#### [Task prompt]
Locate the word "this" in the data below, then copy every line that holds it.

#### [Data supplied]
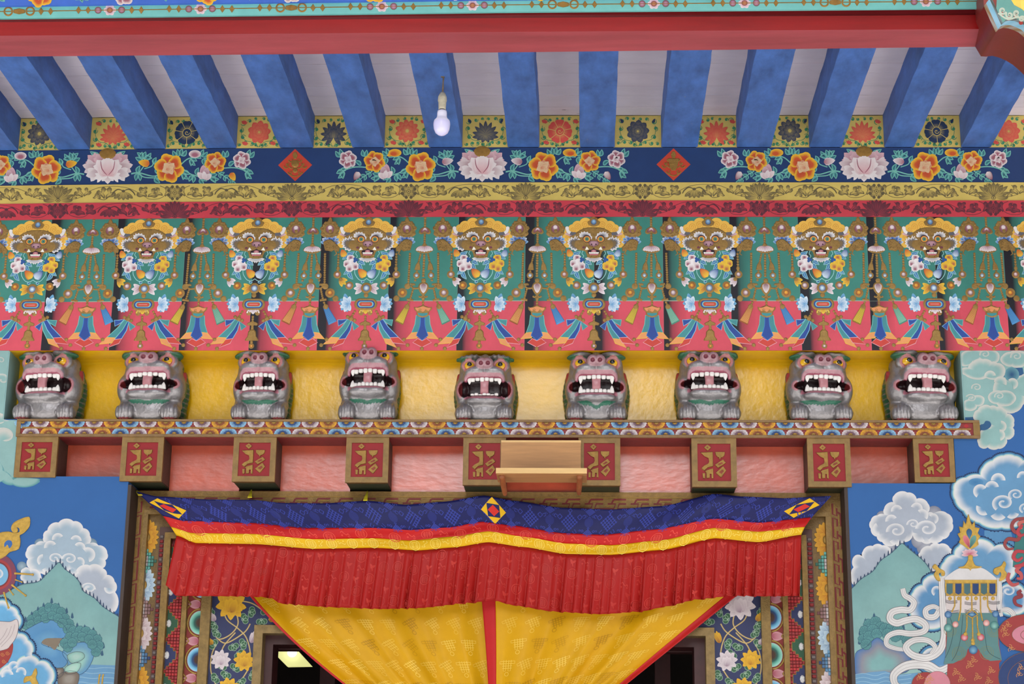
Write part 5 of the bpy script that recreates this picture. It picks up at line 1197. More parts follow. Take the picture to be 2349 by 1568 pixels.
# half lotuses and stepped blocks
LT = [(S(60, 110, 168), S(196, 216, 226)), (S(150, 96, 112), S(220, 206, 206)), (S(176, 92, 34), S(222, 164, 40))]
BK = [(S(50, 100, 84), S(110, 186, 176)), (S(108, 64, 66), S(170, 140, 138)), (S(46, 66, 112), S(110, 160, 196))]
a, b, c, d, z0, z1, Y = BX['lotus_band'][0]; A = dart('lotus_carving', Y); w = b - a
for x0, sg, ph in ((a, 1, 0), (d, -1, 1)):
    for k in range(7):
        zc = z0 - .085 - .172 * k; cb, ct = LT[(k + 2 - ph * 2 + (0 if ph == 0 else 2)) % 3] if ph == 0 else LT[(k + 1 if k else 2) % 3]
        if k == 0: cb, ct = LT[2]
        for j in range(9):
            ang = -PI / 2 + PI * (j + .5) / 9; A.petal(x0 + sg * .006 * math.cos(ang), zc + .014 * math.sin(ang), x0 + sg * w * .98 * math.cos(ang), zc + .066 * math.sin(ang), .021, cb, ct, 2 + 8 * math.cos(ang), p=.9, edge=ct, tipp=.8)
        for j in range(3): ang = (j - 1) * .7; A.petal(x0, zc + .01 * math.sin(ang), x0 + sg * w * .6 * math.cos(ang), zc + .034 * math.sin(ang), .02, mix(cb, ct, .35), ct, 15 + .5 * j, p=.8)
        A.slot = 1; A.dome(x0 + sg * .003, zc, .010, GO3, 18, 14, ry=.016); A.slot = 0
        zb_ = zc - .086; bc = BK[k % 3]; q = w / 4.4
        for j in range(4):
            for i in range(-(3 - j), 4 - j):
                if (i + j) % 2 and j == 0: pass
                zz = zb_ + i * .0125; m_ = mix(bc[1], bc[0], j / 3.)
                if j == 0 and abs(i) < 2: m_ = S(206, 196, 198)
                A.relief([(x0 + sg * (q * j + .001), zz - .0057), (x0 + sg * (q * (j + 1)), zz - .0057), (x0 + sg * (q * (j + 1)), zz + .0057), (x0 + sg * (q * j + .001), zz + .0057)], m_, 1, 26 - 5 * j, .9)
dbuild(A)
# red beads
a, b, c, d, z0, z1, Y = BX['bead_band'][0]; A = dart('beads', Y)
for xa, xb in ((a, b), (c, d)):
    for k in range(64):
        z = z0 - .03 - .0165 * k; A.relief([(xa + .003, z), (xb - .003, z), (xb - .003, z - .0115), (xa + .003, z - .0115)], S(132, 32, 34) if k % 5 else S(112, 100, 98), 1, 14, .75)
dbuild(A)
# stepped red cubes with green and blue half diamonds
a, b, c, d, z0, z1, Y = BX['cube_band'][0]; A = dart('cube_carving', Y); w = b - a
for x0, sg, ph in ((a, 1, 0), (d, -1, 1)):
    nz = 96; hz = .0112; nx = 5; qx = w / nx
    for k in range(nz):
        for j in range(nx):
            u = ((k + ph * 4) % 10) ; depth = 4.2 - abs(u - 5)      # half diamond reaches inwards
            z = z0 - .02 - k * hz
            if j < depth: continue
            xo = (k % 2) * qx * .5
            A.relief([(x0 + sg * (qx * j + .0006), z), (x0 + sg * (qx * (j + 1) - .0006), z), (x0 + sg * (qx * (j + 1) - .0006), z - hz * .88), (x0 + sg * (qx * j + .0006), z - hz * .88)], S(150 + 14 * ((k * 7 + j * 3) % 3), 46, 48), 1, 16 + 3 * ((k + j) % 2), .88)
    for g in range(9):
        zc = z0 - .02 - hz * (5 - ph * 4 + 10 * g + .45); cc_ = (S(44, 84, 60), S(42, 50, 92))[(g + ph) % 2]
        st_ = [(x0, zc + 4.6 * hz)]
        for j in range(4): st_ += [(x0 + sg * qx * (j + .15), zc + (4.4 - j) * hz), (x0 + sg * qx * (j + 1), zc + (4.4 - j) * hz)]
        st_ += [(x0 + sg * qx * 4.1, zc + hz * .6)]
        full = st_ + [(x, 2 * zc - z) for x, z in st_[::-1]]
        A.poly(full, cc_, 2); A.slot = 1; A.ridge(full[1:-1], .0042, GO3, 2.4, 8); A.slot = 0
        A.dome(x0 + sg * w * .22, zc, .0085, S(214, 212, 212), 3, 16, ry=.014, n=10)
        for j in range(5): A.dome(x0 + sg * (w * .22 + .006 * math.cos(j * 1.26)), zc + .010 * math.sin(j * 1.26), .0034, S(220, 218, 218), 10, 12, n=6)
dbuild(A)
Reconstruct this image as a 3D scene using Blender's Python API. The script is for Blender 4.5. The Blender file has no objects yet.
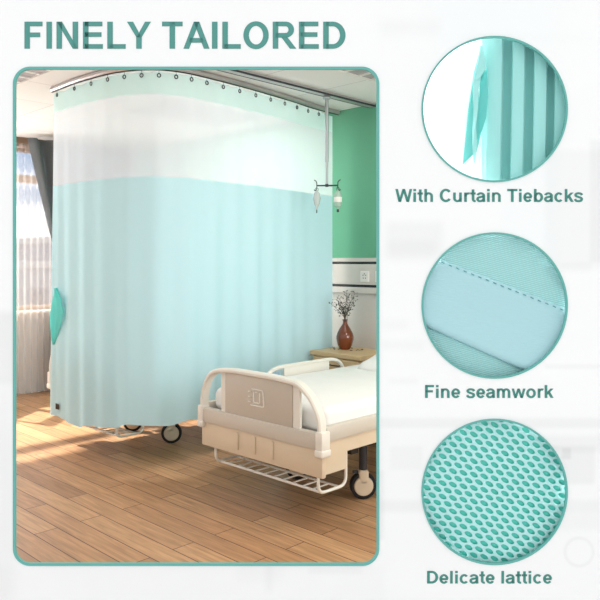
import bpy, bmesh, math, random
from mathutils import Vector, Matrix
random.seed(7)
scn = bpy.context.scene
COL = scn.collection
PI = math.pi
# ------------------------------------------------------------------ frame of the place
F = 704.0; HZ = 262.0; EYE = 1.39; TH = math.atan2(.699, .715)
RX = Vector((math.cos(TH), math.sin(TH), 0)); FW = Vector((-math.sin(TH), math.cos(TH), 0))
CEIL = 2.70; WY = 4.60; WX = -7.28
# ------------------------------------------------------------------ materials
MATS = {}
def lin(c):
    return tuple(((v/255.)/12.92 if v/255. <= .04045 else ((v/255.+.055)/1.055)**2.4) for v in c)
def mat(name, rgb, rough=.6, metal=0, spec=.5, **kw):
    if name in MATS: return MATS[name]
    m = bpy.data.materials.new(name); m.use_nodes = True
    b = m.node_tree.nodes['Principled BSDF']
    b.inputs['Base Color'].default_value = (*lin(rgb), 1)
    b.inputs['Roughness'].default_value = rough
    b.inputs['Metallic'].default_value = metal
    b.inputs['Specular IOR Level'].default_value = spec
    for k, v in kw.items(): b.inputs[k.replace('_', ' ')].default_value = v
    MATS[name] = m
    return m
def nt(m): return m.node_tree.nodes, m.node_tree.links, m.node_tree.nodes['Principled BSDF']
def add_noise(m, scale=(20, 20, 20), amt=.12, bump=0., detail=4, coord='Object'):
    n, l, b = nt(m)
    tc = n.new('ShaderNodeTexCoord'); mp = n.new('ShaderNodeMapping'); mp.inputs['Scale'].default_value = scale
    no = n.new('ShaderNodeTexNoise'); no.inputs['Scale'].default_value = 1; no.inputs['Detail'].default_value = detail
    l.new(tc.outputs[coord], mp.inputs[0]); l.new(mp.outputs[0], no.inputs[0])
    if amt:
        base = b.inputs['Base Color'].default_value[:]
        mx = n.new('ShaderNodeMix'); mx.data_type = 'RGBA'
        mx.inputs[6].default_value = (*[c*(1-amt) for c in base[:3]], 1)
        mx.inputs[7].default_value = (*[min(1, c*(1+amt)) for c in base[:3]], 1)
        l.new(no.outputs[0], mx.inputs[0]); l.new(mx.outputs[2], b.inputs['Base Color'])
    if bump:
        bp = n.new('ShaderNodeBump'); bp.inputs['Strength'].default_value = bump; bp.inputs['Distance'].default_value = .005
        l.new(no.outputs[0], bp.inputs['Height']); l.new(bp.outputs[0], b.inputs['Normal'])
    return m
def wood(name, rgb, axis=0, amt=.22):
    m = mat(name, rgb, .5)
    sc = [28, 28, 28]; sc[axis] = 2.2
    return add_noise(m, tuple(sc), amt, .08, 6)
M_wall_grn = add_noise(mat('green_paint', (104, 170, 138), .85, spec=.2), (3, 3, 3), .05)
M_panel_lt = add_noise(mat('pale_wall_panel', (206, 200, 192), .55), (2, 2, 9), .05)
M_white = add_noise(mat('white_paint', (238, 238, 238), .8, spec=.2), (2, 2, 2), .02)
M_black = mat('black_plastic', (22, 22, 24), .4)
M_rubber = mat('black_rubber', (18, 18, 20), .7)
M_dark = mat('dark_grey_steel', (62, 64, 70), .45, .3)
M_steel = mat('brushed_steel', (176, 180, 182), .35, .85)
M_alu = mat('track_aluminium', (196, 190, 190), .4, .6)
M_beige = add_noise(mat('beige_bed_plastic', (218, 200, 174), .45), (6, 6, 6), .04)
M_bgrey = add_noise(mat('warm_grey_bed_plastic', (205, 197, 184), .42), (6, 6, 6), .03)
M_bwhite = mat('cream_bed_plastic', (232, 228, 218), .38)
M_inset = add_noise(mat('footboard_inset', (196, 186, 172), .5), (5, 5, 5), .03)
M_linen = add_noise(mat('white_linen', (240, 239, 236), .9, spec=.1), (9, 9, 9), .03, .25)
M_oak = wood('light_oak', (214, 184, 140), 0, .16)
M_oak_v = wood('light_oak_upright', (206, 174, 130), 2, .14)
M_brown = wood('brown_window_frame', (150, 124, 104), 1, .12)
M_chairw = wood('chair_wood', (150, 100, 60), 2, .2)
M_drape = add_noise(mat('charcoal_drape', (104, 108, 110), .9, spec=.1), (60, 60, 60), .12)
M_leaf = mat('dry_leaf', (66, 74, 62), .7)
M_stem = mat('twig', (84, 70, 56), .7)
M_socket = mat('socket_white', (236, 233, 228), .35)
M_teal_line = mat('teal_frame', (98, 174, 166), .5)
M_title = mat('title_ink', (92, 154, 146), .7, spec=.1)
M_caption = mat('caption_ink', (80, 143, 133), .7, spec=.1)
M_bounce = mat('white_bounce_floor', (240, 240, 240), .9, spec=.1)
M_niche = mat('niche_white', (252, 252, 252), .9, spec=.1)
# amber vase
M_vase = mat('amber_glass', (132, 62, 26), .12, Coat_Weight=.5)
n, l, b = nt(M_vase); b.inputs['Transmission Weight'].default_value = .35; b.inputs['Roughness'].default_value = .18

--

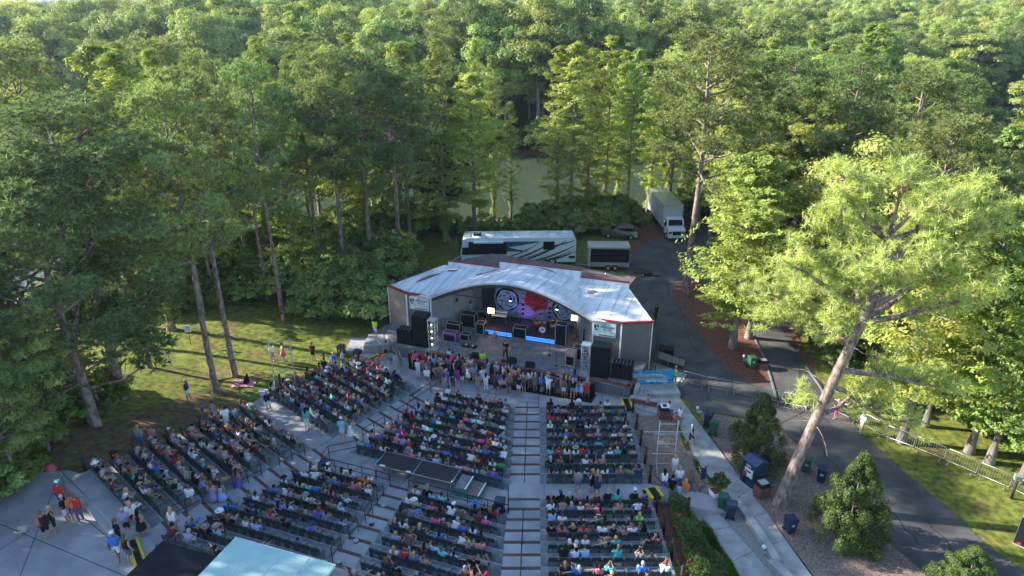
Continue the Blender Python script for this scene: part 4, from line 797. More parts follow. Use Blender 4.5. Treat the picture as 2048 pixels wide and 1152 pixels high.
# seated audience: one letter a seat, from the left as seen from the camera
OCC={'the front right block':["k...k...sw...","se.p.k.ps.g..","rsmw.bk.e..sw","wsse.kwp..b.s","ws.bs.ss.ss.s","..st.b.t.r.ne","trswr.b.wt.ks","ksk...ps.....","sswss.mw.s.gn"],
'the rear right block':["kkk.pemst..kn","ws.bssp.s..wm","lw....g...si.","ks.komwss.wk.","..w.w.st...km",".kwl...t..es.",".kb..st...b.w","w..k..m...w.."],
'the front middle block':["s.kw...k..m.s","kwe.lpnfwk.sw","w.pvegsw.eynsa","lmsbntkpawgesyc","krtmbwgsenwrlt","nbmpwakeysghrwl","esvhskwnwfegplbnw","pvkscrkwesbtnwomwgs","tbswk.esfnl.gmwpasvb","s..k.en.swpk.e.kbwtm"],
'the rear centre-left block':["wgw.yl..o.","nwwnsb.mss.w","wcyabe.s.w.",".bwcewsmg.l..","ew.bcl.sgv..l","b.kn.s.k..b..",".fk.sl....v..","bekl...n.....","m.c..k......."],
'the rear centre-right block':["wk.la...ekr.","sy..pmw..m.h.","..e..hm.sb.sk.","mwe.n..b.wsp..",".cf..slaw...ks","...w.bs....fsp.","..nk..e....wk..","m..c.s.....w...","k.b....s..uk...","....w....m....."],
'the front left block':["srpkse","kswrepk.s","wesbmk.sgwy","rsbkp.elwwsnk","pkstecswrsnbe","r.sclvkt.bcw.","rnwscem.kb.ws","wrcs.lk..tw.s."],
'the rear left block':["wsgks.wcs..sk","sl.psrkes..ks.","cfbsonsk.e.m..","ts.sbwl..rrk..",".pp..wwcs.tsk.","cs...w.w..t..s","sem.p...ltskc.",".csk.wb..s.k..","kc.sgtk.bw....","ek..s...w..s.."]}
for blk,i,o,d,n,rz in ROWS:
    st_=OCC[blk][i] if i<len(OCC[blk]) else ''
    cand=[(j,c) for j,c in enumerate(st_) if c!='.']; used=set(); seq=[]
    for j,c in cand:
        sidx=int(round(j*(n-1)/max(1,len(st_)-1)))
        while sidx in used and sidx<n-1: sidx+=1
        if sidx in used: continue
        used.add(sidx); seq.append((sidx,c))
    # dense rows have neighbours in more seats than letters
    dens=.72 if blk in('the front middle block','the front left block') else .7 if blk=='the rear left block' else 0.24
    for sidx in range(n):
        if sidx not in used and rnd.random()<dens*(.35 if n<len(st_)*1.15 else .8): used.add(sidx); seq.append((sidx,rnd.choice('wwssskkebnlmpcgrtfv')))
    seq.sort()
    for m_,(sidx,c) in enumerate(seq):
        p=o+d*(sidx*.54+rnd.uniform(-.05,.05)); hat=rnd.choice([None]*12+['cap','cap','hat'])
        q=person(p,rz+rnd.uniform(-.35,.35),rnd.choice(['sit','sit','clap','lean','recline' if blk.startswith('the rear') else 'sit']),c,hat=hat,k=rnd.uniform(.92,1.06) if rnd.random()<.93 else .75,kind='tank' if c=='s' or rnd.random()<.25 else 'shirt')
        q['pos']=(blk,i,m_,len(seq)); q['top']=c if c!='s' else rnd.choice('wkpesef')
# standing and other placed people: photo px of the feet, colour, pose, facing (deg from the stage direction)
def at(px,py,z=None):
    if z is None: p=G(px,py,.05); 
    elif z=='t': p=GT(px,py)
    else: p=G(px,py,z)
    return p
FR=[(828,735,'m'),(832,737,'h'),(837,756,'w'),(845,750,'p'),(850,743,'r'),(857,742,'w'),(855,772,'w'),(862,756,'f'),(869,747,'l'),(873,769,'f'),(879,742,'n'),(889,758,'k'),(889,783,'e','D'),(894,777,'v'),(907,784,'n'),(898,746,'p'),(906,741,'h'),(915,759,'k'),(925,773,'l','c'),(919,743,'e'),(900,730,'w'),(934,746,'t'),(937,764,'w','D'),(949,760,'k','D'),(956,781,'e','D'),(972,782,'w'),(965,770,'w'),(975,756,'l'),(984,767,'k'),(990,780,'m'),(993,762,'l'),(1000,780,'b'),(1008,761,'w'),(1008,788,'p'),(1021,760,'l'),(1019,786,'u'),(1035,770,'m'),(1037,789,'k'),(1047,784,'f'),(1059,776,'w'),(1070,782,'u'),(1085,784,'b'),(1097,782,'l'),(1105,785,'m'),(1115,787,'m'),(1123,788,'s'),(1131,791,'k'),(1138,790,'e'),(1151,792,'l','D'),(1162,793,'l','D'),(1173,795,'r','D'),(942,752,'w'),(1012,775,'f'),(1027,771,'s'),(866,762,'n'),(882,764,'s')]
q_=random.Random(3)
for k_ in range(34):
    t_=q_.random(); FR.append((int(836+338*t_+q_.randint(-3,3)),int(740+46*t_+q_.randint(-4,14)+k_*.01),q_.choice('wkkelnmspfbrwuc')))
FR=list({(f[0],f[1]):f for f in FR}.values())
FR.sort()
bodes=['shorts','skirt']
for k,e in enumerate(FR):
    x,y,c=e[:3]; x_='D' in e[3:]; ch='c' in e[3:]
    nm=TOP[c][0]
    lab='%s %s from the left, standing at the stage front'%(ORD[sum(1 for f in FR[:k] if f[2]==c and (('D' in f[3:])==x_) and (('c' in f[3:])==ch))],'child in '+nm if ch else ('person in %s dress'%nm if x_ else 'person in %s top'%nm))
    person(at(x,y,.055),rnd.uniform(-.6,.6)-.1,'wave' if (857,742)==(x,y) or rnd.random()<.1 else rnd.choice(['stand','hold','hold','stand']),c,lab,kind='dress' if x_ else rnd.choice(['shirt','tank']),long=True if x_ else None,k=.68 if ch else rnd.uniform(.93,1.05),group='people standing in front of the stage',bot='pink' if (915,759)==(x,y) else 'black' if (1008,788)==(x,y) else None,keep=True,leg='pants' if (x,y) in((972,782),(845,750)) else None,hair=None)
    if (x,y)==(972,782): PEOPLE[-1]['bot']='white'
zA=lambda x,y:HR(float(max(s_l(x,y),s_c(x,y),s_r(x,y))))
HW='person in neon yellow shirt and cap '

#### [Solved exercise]
Write part 5 of the bpy script that recreates this picture. It picks up at line 1197. More parts follow. Take the picture to be 2349 by 1568 pixels.
Reconstruct this image as a 3D scene using Blender's Python API. The script is for Blender 4.5. The Blender file has no objects yet.
Continue the Blender Python script for this scene: part 4, from line 797. More parts follow. Use Blender 4.5. Treat the picture as 2048 pixels wide and 1152 pixels high.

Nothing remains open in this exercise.